An Oak Harbor woman paid a high price for what she must have considered a simple act of kindness for her daughter.
Her daughter was living in Bellingham last spring but her mail ballot was sent to her mother’s home in Oak Harbor, so she asked her mom to fill it out for her and send it in. Mom obliged, even signing the ballot with her daughter’s name.
The Island County Auditor’s Office found the signature suspicious and an investigation ensued. Ultimately, the mother was charged with a felony for voting illegally. Last week, she pleaded guilty to a misdemeanor, thereby avoiding having a felony on her record.
Still, the ill-advised vote was a costly one. The judge ordered the woman to pay $2,217 in fines and fees and suspended a jail sentence of 365 days. She’s also on probation for a year, and she has her own attorney fees to deal with.
By all accounts the woman, who now has a criminal record, is a good mother and has been gainfully employed in the community for many years. It’s too bad she had to go through all this just for trying to help her daughter vote.
Whether Prosecutor Greg Banks did the right thing in charging this person with a felony is debatable, but he did have the support of the staff at the Secretary of State’s Office in Olympia. Mail ballots are easy to tamper with and they wanted to send a message that doing so can land you in big trouble. By prosecuting the woman, Banks sent that message loud and clear.

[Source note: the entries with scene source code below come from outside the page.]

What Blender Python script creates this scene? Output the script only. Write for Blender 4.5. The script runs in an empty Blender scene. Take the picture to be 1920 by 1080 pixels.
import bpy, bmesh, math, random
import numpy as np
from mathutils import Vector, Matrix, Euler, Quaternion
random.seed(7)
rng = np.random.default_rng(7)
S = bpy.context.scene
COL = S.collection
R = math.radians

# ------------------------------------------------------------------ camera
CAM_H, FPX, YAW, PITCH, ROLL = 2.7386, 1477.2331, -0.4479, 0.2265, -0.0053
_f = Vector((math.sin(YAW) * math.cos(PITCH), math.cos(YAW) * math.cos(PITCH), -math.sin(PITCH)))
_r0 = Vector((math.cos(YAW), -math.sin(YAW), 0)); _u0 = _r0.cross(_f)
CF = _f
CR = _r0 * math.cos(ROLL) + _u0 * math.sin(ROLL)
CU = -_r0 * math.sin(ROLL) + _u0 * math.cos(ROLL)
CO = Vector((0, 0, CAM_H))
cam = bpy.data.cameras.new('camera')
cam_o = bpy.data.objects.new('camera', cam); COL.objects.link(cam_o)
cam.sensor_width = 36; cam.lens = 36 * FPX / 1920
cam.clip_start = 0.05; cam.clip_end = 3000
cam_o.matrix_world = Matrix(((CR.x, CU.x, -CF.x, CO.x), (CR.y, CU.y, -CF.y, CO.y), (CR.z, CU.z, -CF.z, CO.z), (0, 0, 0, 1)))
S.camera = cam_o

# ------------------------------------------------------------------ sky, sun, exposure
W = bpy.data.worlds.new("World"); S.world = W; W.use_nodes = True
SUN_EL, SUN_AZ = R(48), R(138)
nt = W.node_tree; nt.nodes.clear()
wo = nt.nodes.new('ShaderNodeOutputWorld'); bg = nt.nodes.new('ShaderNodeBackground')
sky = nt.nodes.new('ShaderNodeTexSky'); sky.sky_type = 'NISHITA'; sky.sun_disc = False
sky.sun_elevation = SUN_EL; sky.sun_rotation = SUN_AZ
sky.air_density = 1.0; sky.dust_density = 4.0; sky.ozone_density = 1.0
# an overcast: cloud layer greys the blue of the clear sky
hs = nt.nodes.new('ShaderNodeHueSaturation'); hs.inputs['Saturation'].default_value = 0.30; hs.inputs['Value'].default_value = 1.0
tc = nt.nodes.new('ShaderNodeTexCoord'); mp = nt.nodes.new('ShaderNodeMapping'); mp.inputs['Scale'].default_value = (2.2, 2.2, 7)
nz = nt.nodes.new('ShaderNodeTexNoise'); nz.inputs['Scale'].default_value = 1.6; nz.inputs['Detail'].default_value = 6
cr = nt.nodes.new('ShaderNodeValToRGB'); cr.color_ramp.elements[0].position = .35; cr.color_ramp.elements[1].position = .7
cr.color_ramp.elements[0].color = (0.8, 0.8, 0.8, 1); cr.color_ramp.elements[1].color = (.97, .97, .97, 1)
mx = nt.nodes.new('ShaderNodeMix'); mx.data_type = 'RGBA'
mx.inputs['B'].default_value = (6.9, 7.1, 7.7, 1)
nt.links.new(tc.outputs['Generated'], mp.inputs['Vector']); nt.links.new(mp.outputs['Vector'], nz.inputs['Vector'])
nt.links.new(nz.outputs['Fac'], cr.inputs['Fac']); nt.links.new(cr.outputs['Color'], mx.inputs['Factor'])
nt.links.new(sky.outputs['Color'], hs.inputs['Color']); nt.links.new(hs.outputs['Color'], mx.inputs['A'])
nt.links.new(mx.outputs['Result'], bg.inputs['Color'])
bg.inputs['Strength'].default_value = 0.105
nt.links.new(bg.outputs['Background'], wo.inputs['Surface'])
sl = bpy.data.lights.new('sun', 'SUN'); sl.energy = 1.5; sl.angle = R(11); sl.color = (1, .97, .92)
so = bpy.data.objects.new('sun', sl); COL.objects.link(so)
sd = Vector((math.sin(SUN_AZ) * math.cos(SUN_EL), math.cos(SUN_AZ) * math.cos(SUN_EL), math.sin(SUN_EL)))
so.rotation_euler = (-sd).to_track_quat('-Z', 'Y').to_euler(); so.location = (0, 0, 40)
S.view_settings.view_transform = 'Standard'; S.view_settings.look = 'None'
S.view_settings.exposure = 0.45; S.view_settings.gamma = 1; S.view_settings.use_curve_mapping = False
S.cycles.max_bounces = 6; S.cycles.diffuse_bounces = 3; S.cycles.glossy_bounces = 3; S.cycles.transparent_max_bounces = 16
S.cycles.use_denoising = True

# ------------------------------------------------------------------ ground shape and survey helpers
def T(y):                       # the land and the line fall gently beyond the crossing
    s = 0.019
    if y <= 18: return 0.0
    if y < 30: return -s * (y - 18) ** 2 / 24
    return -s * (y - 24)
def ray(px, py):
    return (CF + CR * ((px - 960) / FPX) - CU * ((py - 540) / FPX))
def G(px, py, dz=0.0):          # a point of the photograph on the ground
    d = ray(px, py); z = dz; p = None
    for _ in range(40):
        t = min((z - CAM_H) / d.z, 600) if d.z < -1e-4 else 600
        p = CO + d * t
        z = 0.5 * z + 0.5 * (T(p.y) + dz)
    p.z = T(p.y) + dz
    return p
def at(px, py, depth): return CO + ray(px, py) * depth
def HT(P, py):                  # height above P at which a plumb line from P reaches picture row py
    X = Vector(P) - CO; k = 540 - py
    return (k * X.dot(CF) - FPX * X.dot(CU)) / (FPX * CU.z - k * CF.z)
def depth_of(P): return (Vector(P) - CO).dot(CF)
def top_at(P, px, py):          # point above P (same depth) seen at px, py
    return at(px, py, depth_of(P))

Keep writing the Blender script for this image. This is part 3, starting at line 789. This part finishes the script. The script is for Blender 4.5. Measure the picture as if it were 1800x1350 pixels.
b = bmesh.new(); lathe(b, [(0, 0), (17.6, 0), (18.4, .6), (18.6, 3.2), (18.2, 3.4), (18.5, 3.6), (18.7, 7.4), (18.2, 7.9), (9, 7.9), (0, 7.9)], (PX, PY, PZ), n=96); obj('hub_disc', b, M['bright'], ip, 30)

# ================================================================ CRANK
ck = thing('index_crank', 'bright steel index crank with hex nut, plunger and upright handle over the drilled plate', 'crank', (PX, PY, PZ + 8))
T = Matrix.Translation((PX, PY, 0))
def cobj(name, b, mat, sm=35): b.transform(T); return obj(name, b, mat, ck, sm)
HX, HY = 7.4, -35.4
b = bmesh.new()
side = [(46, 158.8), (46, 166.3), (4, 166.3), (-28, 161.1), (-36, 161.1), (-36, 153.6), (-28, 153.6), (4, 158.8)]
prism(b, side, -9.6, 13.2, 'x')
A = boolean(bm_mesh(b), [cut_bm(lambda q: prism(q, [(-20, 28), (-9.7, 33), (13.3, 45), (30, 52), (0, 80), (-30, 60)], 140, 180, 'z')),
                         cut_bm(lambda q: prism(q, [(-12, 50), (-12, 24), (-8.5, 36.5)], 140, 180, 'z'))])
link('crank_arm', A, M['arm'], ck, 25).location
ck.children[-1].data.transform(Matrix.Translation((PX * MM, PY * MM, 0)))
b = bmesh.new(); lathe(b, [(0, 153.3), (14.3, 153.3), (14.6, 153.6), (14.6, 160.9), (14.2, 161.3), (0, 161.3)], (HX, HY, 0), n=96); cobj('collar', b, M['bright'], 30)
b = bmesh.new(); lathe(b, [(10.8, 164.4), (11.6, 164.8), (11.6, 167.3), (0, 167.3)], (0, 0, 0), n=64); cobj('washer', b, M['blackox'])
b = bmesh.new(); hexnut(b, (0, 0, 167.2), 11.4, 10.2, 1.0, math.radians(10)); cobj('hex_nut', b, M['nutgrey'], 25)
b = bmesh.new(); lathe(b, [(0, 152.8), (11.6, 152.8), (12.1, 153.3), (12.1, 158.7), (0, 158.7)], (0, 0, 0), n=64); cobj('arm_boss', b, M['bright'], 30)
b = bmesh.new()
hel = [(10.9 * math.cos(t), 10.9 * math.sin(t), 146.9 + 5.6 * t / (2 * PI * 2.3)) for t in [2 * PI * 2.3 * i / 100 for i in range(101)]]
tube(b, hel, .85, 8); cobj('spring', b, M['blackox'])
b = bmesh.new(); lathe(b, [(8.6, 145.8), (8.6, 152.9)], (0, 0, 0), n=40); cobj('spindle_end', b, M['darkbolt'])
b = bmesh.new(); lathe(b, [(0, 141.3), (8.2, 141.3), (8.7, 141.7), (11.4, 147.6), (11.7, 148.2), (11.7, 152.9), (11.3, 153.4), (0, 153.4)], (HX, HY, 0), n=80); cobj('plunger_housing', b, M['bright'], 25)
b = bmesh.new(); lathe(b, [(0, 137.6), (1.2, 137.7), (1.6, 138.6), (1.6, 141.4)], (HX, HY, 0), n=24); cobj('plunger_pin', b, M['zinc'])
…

No doubt others whose family members vote by mail will take note. Just because the ballot of a spouse or child is lying around the house doesn’t mean you can fill it in and sign it, even if that’s what they ask you to do. The ballot isn’t as secret as it once was, but it’s still sacred: It belongs solely to the person to whom it is addressed, and only that person can fill out, sign it and send it back.
It was an unfortunate lesson that proved costly for one woman, but if it helps restore public confidence in our electoral system then something good came out of the process.